Milchwerk Jäger built and automated the complete control technology and the process control system themselves according to their own standard. For optimal regulation of chemicals addition in the HUBER Dissolved Air Flotation Plant HDF, a turbidity-dependent control system for chemicals dosing was installed for the first time in this project. This need-based system, in contrast to mere volume control systems, should ensure that chemicals consumption is adjusted to the actual inlet situation.

A combined ammonium-nitrogen probe is used in the MBR system for optimal control of the nitrification and denitrification times. The phases are thus regulated as required for the strongly varying composition of the inflow. 

The complete plant was put into operation in autumn 2017. After a run-in phase and period of further adjusting and optimisation, the plant has been operating regularly since mid 2018.

Fig. 6: COD inlet and outlet values of the production wastewater by the example of the data of calendar week 8/18
Fig. 7: Part of the process control system, visualisation of the membrane filtration plant ; red: permeability curve

5. Operating results achieved to date

The HUBER Dissolved Air Flotation Plant HDF S was put into operation in October 2018 already and since has treated the production wastewaters prior to their indirect discharge to the local sewer system. The daily mixed samples analysed by the dairy company’s laboratory staff confirmed that the required 50% COD reduction is achieved.

To avoid overdosing of precipitant, the new HUBER DigitDose System, a freight-dependent chemicals dosing system, was installed for the first time in this project and calibrated to the specific wastewater characteristics in a three-week adaptation phase. This was necessary as wastewaters from different industries always show a different turbidity, colour and conductivity. Installation and application dependent calibration is therefore required.

At Milchwerk Jäger, the COD inlet concentration varies from 1,500 mg/l to 8,000 mg/l.

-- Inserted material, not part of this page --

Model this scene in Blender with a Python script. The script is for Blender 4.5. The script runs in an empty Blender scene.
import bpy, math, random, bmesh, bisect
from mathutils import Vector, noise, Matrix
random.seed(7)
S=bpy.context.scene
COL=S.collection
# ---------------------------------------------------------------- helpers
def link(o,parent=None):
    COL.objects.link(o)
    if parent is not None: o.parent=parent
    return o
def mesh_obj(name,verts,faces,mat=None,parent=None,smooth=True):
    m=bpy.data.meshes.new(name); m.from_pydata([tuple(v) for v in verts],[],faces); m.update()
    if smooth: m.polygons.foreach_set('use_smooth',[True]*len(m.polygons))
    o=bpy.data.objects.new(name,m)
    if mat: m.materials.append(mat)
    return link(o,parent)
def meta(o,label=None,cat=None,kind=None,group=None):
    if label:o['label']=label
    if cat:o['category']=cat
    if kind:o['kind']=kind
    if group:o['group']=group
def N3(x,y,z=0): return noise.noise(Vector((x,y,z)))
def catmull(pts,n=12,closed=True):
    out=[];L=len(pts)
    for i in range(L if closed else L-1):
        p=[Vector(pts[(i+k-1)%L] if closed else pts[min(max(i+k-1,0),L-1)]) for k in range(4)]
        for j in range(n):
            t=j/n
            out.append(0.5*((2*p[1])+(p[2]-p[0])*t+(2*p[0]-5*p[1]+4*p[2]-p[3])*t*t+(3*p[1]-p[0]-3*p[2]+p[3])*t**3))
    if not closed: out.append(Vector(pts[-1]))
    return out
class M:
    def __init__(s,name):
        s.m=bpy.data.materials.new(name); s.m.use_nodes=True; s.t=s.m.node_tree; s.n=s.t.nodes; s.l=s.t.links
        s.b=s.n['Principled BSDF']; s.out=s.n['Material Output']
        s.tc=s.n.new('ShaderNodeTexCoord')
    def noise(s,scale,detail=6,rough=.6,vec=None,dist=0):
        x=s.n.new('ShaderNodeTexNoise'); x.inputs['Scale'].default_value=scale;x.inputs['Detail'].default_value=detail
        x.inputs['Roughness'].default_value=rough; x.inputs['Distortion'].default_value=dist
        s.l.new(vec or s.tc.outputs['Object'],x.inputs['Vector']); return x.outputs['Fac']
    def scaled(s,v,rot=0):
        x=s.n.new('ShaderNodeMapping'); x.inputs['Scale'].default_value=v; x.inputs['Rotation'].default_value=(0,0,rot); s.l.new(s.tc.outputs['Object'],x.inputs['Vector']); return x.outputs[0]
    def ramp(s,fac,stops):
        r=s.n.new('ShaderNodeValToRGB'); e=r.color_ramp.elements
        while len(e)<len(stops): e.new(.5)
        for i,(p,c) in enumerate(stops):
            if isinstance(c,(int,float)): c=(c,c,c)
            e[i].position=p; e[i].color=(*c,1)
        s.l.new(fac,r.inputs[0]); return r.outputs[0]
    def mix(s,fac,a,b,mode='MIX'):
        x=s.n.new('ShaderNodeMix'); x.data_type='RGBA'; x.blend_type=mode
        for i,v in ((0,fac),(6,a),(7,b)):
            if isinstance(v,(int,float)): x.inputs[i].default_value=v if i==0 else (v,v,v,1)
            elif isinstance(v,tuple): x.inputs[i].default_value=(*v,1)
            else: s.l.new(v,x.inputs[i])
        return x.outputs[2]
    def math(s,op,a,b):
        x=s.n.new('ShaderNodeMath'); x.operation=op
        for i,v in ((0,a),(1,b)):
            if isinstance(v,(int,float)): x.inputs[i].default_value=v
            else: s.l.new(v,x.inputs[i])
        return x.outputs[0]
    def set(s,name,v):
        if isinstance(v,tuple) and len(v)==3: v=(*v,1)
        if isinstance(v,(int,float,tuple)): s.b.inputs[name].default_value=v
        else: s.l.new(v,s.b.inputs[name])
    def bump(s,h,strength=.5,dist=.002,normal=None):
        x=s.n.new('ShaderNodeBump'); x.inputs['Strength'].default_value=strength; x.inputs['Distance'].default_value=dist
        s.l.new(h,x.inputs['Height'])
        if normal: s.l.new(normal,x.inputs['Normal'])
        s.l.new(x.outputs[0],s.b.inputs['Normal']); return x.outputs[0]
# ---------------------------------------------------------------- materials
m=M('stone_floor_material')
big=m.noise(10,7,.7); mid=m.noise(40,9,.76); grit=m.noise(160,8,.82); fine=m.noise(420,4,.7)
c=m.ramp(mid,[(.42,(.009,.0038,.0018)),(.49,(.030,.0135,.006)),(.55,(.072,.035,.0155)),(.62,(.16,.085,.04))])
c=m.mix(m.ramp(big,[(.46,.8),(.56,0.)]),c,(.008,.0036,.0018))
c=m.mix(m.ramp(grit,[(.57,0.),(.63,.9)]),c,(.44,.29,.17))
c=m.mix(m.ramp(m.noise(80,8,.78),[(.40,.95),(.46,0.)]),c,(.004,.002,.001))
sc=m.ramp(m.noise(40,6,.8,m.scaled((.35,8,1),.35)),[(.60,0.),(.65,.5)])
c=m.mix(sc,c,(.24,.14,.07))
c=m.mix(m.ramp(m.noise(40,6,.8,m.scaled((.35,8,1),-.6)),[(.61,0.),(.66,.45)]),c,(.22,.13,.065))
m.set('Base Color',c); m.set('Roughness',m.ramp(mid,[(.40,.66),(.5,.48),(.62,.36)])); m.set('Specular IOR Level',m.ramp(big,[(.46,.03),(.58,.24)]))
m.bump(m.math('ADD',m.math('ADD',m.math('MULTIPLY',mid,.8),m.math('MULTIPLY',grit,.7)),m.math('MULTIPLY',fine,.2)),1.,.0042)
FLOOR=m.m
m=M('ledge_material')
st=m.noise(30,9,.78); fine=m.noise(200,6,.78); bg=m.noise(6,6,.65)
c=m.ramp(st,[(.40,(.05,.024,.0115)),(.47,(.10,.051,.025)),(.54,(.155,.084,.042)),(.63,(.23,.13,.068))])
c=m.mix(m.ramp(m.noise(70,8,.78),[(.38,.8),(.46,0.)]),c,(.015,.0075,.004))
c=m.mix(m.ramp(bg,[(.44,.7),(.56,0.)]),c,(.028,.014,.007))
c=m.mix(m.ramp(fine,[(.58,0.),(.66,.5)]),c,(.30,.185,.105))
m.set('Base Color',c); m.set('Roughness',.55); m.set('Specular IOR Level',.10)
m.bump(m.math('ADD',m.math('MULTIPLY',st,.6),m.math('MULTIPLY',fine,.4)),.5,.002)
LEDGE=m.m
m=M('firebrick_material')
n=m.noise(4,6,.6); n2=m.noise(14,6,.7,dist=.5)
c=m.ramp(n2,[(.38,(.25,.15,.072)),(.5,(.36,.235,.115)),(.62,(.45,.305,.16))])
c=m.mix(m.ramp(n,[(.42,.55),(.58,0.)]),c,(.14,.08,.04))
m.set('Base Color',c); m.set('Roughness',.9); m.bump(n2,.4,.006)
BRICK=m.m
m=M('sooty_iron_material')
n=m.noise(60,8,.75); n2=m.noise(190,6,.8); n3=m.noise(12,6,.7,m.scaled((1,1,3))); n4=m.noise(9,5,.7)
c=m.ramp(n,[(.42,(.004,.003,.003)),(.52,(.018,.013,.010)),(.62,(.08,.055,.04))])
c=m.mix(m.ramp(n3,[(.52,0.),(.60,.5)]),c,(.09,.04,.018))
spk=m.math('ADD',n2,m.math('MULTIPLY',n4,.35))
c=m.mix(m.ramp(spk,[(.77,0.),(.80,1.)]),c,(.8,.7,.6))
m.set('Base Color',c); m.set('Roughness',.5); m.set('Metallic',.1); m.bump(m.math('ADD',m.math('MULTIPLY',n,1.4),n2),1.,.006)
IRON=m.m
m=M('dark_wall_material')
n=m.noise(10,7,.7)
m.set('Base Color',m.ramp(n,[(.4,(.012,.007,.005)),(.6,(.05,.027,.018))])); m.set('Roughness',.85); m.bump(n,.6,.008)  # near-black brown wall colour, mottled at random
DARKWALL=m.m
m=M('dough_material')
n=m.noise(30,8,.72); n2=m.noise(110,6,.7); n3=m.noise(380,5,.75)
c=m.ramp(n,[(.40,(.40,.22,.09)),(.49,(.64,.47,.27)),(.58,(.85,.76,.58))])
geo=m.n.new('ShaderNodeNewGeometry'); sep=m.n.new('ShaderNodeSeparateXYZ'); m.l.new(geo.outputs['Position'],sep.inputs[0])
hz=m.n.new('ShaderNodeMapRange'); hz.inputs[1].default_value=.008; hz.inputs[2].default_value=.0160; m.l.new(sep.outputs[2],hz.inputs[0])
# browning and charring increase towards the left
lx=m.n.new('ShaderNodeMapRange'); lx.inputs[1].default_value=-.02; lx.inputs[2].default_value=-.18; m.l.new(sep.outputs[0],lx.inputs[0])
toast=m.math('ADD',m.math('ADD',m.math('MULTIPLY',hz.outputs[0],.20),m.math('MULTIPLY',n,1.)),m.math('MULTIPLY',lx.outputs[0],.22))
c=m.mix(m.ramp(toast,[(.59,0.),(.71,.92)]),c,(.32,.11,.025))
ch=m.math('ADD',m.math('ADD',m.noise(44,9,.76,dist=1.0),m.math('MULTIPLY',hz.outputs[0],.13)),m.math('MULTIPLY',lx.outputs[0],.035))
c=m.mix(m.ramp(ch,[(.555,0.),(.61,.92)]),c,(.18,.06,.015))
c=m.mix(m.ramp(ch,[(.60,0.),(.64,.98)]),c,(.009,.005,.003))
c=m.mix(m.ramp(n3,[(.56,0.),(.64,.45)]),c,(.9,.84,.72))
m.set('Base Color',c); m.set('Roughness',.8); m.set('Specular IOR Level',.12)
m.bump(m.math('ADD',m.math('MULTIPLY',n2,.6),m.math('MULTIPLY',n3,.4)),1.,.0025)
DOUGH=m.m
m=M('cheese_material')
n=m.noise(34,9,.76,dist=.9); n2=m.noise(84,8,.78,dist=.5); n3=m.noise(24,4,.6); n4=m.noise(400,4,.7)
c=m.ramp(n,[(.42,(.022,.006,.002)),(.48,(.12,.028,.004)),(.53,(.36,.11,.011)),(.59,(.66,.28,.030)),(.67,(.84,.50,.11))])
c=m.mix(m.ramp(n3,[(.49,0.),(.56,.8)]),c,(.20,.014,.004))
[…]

Especially the high values became apparent for the first time due to these measurement methods and have led to adjustments in the production process. Due to the precipitant control system, the typical consumption values were reduced by approximately 10% already in the first operating phase. In addition to the optimisation of precipitant consumption, further adjustments are made on the flotation plant, e.g. the flotate sludge removal interval has been increased as the flotate sludge is thickened to nearly 15% DR already in the machine, which is problematic for further transport to the flotate sludge storage tank.  

Commissioning of the MBR plant for treatment of the vapour condensates and whey permeates took place at the end of 2017. As to nitrification control, great importance was attached again to a high degree of automation, including the use of an ammonium-nitrate probe for nitrification and denitrification control. The operation of this system was also optimized and adjusted to the actual wastewater characteristics over a period of several months. Figure 7 shows a small section of the process control system.